__Scenes as source code__.
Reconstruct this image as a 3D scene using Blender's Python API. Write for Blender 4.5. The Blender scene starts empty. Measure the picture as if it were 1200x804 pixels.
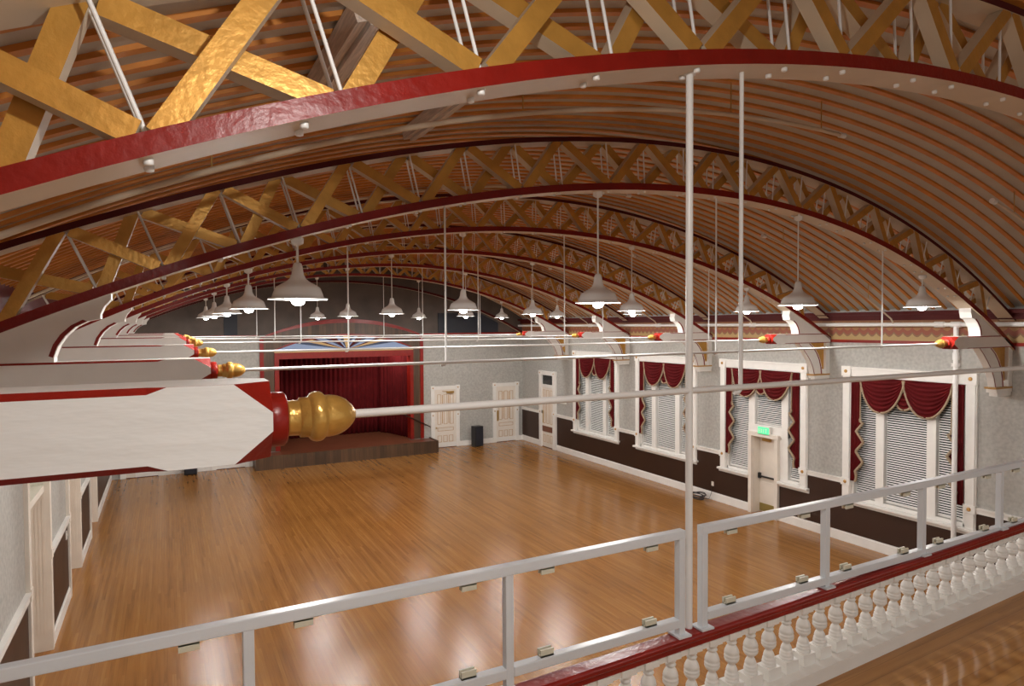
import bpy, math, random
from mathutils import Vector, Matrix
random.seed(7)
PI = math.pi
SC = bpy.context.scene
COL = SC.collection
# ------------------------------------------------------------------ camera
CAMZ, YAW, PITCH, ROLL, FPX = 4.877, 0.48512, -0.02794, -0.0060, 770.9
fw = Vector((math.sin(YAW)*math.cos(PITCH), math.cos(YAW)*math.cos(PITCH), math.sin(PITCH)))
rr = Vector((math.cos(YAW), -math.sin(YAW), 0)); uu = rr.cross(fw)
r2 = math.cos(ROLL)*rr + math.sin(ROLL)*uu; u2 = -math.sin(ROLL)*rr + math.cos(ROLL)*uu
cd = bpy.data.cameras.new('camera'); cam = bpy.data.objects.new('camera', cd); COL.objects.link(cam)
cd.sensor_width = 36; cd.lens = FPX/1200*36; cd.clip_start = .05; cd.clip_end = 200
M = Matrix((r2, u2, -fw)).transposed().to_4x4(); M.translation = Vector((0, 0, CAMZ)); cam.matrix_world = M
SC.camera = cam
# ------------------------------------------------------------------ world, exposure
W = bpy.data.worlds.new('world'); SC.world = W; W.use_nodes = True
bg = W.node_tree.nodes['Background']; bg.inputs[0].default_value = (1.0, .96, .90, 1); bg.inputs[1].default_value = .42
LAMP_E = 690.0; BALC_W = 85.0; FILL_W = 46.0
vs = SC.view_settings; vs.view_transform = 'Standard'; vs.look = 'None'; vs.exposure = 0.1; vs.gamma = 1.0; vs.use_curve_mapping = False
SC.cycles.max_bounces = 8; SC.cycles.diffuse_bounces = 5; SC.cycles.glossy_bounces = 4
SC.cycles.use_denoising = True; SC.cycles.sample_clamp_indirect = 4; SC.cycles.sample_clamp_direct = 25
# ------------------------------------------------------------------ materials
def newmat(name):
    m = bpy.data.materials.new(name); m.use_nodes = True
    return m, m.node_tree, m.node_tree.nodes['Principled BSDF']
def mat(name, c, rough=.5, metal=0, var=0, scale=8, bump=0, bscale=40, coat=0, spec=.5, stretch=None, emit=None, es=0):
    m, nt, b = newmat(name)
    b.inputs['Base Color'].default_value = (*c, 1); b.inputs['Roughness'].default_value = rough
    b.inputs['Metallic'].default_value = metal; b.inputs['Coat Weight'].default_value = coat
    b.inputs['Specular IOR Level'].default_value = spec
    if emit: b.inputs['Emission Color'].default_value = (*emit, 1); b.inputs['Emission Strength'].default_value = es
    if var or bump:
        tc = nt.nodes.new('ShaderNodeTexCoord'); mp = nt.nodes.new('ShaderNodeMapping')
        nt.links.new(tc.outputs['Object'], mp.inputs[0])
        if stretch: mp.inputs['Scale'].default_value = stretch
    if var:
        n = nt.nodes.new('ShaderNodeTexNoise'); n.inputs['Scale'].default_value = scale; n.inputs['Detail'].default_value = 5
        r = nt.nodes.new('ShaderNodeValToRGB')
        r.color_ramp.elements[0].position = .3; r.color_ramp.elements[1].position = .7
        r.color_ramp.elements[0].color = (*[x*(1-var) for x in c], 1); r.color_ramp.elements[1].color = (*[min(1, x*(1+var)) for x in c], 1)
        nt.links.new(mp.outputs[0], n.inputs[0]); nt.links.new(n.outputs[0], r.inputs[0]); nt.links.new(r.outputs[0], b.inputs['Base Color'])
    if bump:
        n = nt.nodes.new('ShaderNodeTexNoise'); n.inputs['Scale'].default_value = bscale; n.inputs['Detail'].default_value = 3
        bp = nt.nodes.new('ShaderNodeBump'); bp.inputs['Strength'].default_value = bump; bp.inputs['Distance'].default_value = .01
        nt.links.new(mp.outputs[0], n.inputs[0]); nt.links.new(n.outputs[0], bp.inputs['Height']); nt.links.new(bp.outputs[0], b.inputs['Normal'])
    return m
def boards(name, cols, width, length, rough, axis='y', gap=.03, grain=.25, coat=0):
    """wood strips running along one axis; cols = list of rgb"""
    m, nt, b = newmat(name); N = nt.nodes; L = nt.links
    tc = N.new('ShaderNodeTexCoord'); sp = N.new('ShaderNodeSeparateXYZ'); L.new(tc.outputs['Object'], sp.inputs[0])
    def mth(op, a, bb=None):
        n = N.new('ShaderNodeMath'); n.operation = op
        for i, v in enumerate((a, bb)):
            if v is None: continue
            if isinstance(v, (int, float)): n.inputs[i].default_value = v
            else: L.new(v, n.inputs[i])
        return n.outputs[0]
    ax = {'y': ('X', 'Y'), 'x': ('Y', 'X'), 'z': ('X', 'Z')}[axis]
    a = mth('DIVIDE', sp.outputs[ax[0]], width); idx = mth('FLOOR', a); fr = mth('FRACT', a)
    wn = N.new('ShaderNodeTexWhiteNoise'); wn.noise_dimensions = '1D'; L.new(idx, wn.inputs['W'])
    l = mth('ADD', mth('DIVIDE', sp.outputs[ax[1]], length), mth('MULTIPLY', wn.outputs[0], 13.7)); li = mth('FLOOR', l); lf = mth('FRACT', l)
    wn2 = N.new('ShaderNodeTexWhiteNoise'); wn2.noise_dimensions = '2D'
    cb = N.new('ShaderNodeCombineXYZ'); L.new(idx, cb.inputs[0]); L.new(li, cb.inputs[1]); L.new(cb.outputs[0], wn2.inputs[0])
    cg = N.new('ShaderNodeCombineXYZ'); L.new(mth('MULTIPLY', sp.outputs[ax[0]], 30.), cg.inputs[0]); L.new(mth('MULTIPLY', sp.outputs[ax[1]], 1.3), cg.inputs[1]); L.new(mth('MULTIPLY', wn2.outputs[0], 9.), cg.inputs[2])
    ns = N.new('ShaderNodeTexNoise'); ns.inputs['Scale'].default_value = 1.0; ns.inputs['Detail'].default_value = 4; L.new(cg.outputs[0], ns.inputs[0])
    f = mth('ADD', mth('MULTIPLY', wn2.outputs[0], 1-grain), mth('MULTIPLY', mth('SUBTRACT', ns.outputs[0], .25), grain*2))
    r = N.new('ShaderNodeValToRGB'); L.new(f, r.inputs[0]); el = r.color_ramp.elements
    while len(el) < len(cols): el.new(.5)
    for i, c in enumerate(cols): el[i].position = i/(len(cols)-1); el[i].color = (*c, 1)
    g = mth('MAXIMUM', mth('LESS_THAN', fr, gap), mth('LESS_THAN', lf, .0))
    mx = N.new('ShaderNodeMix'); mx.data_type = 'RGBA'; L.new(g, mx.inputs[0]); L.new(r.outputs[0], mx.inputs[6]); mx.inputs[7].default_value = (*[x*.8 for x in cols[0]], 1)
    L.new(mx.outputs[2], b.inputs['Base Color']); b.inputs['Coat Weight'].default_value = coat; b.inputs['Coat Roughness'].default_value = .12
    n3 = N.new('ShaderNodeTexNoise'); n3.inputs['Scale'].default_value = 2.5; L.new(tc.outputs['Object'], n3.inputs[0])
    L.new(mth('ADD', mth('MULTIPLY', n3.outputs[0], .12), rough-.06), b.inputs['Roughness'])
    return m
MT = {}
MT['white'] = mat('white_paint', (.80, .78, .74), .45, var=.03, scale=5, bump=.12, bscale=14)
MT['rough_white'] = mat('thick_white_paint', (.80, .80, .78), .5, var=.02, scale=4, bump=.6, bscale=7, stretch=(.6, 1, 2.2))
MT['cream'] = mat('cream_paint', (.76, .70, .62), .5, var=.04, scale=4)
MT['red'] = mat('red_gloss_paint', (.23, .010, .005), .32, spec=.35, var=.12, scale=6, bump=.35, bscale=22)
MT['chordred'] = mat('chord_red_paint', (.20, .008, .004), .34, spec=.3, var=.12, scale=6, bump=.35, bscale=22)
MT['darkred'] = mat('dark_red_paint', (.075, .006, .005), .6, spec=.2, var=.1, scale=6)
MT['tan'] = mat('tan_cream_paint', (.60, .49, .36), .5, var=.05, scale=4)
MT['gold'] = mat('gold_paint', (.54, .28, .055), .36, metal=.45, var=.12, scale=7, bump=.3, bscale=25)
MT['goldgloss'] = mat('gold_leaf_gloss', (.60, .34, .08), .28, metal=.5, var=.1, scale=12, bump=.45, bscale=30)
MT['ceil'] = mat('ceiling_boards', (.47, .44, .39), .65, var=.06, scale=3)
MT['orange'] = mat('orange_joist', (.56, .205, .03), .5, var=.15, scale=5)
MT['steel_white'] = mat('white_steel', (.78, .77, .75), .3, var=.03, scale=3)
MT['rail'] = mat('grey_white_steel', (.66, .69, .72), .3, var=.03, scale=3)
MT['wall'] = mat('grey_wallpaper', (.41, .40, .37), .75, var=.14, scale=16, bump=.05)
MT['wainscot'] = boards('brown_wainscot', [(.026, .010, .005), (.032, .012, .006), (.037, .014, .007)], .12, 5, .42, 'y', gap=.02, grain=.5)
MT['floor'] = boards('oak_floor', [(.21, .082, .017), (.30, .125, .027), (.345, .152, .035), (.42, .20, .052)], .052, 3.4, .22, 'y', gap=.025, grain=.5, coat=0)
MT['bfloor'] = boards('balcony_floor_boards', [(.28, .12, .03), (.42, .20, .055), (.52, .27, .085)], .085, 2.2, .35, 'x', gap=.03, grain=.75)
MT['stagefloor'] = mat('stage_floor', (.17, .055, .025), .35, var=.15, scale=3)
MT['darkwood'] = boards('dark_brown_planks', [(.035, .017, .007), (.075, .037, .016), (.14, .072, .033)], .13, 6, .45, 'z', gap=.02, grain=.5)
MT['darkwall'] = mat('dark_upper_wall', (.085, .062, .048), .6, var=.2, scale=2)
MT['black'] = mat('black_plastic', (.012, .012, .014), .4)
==
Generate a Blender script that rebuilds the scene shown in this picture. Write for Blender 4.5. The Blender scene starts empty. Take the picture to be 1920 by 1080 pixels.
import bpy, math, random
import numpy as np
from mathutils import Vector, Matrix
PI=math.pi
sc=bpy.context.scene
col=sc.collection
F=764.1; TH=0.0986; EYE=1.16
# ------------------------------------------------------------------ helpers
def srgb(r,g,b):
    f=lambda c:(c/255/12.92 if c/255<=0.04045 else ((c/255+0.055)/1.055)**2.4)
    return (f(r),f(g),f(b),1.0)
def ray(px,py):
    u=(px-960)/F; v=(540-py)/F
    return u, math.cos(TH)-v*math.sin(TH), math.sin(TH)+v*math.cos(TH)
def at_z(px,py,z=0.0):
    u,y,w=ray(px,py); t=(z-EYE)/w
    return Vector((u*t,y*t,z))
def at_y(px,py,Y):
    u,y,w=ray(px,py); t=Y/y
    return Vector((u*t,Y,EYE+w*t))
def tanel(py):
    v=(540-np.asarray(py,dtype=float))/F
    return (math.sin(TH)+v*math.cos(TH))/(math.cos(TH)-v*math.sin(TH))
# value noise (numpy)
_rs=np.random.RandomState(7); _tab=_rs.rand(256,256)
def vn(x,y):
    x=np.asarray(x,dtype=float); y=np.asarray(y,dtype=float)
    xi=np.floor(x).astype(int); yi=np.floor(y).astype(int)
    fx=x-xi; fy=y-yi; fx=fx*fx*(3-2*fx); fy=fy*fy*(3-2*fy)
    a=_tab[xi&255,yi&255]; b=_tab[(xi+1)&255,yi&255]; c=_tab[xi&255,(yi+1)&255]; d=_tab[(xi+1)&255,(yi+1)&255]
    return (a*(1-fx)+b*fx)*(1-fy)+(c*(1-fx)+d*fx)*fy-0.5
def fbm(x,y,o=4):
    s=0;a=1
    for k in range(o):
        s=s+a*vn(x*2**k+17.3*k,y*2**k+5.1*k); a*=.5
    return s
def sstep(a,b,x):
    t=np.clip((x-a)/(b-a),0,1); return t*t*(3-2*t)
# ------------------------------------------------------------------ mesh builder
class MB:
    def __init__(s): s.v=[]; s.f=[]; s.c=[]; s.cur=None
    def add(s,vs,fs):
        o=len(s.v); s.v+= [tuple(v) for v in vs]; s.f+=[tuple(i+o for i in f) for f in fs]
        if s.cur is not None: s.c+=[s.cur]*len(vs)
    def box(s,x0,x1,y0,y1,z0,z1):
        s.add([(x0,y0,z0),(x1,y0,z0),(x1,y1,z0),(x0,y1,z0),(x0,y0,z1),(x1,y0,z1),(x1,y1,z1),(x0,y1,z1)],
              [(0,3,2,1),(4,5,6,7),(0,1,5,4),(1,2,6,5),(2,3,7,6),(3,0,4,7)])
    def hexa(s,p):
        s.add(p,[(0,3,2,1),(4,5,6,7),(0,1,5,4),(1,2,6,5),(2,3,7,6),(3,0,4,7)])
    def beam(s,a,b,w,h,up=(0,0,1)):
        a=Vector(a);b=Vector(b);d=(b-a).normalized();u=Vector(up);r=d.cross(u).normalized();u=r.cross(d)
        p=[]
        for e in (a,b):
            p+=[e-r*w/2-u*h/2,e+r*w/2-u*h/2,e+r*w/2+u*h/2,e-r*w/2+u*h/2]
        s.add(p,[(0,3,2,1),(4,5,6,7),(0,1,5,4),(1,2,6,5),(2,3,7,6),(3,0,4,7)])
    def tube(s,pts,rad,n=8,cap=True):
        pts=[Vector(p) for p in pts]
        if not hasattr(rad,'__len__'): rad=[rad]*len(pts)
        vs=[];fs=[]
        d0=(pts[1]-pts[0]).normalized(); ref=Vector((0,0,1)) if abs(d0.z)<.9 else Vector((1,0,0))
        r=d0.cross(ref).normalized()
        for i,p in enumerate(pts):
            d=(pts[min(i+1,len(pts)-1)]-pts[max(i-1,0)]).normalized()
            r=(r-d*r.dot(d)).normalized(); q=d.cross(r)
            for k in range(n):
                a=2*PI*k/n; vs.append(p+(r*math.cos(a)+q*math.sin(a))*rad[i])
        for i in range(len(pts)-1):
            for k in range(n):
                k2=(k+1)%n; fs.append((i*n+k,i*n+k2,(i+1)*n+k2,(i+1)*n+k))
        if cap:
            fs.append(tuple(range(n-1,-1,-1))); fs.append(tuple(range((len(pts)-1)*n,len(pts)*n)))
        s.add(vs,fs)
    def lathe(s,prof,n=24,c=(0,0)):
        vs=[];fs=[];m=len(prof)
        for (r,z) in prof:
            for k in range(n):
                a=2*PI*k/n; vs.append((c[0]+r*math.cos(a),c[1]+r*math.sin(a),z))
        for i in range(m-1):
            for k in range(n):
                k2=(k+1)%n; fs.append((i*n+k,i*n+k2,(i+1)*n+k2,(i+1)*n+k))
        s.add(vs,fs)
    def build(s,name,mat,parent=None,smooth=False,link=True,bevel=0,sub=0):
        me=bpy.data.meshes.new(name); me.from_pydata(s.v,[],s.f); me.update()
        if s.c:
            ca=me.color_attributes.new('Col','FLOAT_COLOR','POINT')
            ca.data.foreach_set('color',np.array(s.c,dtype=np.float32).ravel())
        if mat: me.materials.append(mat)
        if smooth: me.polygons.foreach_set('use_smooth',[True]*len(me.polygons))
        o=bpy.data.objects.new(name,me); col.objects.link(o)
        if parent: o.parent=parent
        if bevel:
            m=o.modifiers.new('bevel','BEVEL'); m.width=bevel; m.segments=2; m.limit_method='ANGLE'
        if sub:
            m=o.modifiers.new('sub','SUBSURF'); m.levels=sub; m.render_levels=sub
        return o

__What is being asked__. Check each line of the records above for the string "empty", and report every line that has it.

__Result for this exercise__.
Reconstruct this image as a 3D scene using Blender's Python API. Write for Blender 4.5. The Blender scene starts empty. Measure the picture as if it were 1200x804 pixels.
Generate a Blender script that rebuilds the scene shown in this picture. Write for Blender 4.5. The Blender scene starts empty. Take the picture to be 1920 by 1080 pixels.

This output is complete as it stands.